The result, says Power, is that food banks:
…have become an integral part of our social safety net
That is precisely what is in danger of happening in the UK. Food banks are not merely proliferating, but are now co-opted into the fringes of the welfare state: following the abolition of the social fund, some local authorities give them grants in return for them playing a formal part in local welfare crisis provision. The Department for Work and Pensions issues food bank vouchers to claimants through job centres. Delays in processing benefit claims (up to eight weeks, one food banker told me this week), and increasing incidence of benefit sanctions, mean the state is leaning ever more heavily on voluntary food banks to help people who it excludes or fails.
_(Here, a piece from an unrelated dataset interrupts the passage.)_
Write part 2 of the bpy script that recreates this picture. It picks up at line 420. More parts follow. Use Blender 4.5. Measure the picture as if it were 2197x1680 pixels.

Even the Trussell trust, an impressive UK food bank network whose operating model explicitly attempts to design out many of food banks’ structural flaws, is feeling the strain. What started as a community-based ideal – local food for local people – is becoming regionalised. Some food banks collect more food than others, and surplus produce must be shipped from one bank to another. Logistics is becoming a key operational issue. Trussell’s executive chairman, Chris Mould, told me he was actively talking to haulage companies about how – in an act of corporate generosity – they might help it move tonnes of donated food around its foodbank networks. It has joined forces with the supermarket giant, Tesco, for a series of heavily promoted food collection days, major events that are vital to replenish shrinking food bank stocks, especially outside the “harvest festival” Autumn period, when public donations are strongest.
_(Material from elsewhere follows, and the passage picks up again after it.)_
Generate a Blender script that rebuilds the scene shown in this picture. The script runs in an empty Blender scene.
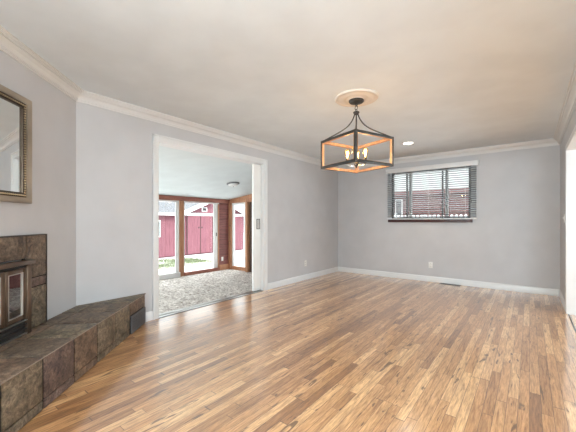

Perhaps most tellingly, the self-imposed rules – a maximum of three vouchers in a 12 month period for each applicant – designed to prevent client dependency and ensure food banks remain an emergency service, are under strain. Food bankers told me this week that as welfare cuts like the bedroom tax began to hurt family incomes, they were increasingly worried that more food bank clients were not just needing a food parcel “to tide them over” but were trapped in a more permanent state of impoverishment. Food banks were simply not equipped to deal with this level of sustained poverty, but as local support and advice services were cut back to the bone, it was not always clear to which official agency they could “signpost” these clients once the three vouchers were used up.
Food bankers told me stories this week that were moving and inspirational: their spirit, generosity and ingenuity is a sign of the voluntary sector‘s vitality and compassion. But the UK’s nascent food banks face some fundamental questions. Canada’s experience tells us that food banks don’t “solve” food poverty, however hard they try. At what point do they stop peddling ever faster in an attempt to fill the gap left by the welfare state? And how do they ensure that their immense, positive energies stay focused on social justice, rather than road haulage timetables?